PROBLEM DESCRIPTION:
Print each line of the listing once more, precisely as given.

- - - - - - -

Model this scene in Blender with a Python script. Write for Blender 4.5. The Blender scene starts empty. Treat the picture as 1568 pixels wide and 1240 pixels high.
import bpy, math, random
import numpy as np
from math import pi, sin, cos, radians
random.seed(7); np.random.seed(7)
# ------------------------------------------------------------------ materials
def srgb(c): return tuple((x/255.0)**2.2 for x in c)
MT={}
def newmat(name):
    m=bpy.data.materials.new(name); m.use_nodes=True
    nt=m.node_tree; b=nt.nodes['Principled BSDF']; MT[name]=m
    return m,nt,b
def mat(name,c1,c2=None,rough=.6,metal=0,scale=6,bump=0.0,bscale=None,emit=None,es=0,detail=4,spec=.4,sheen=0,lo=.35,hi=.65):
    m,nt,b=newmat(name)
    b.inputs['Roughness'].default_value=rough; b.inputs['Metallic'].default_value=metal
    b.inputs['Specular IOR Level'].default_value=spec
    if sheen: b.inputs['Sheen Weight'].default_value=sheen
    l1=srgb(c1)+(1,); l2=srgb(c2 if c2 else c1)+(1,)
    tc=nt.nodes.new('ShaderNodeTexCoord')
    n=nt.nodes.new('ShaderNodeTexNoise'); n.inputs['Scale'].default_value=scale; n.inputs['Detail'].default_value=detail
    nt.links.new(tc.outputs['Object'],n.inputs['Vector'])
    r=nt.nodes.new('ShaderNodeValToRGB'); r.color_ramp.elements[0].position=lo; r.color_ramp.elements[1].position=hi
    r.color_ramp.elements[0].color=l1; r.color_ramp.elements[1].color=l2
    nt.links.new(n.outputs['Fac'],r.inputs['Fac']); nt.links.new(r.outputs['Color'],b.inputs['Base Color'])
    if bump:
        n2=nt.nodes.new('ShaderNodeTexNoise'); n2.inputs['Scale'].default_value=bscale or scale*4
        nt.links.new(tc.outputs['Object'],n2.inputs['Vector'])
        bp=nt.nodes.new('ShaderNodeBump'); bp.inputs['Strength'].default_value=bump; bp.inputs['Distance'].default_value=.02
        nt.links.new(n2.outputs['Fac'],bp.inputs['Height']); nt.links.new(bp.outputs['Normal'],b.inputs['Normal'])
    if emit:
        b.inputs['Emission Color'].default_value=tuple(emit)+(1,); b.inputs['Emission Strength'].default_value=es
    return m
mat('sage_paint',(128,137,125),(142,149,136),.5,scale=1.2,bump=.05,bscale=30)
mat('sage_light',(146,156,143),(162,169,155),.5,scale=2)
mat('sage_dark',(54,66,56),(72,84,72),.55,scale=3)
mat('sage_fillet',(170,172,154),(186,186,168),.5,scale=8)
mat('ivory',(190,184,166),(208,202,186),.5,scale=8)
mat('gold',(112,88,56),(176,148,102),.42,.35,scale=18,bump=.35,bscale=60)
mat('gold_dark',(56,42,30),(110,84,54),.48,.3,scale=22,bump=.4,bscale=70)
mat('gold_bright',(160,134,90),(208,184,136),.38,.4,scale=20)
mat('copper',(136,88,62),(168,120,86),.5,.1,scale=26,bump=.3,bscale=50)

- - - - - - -

RESULT FOR THIS TASK:
Model this scene in Blender with a Python script. Write for Blender 4.5. The Blender scene starts empty. Treat the picture as 1568 pixels wide and 1240 pixels high.
import bpy, math, random
import numpy as np
from math import pi, sin, cos, radians
random.seed(7); np.random.seed(7)
# ------------------------------------------------------------------ materials
def srgb(c): return tuple((x/255.0)**2.2 for x in c)
MT={}
def newmat(name):
    m=bpy.data.materials.new(name); m.use_nodes=True
    nt=m.node_tree; b=nt.nodes['Principled BSDF']; MT[name]=m
    return m,nt,b
def mat(name,c1,c2=None,rough=.6,metal=0,scale=6,bump=0.0,bscale=None,emit=None,es=0,detail=4,spec=.4,sheen=0,lo=.35,hi=.65):
    m,nt,b=newmat(name)
    b.inputs['Roughness'].default_value=rough; b.inputs['Metallic'].default_value=metal
    b.inputs['Specular IOR Level'].default_value=spec
    if sheen: b.inputs['Sheen Weight'].default_value=sheen
    l1=srgb(c1)+(1,); l2=srgb(c2 if c2 else c1)+(1,)
    tc=nt.nodes.new('ShaderNodeTexCoord')
    n=nt.nodes.new('ShaderNodeTexNoise'); n.inputs['Scale'].default_value=scale; n.inputs['Detail'].default_value=detail
    nt.links.new(tc.outputs['Object'],n.inputs['Vector'])
    r=nt.nodes.new('ShaderNodeValToRGB'); r.color_ramp.elements[0].position=lo; r.color_ramp.elements[1].position=hi
    r.color_ramp.elements[0].color=l1; r.color_ramp.elements[1].color=l2
    nt.links.new(n.outputs['Fac'],r.inputs['Fac']); nt.links.new(r.outputs['Color'],b.inputs['Base Color'])
    if bump:
        n2=nt.nodes.new('ShaderNodeTexNoise'); n2.inputs['Scale'].default_value=bscale or scale*4
        nt.links.new(tc.outputs['Object'],n2.inputs['Vector'])
        bp=nt.nodes.new('ShaderNodeBump'); bp.inputs['Strength'].default_value=bump; bp.inputs['Distance'].default_value=.02
        nt.links.new(n2.outputs['Fac'],bp.inputs['Height']); nt.links.new(bp.outputs['Normal'],b.inputs['Normal'])
    if emit:
        b.inputs['Emission Color'].default_value=tuple(emit)+(1,); b.inputs['Emission Strength'].default_value=es
    return m
mat('sage_paint',(128,137,125),(142,149,136),.5,scale=1.2,bump=.05,bscale=30)
mat('sage_light',(146,156,143),(162,169,155),.5,scale=2)
mat('sage_dark',(54,66,56),(72,84,72),.55,scale=3)
mat('sage_fillet',(170,172,154),(186,186,168),.5,scale=8)
mat('ivory',(190,184,166),(208,202,186),.5,scale=8)
mat('gold',(112,88,56),(176,148,102),.42,.35,scale=18,bump=.35,bscale=60)
mat('gold_dark',(56,42,30),(110,84,54),.48,.3,scale=22,bump=.4,bscale=70)
mat('gold_bright',(160,134,90),(208,184,136),.38,.4,scale=20)
mat('copper',(136,88,62),(168,120,86),.5,.1,scale=26,bump=.3,bscale=50)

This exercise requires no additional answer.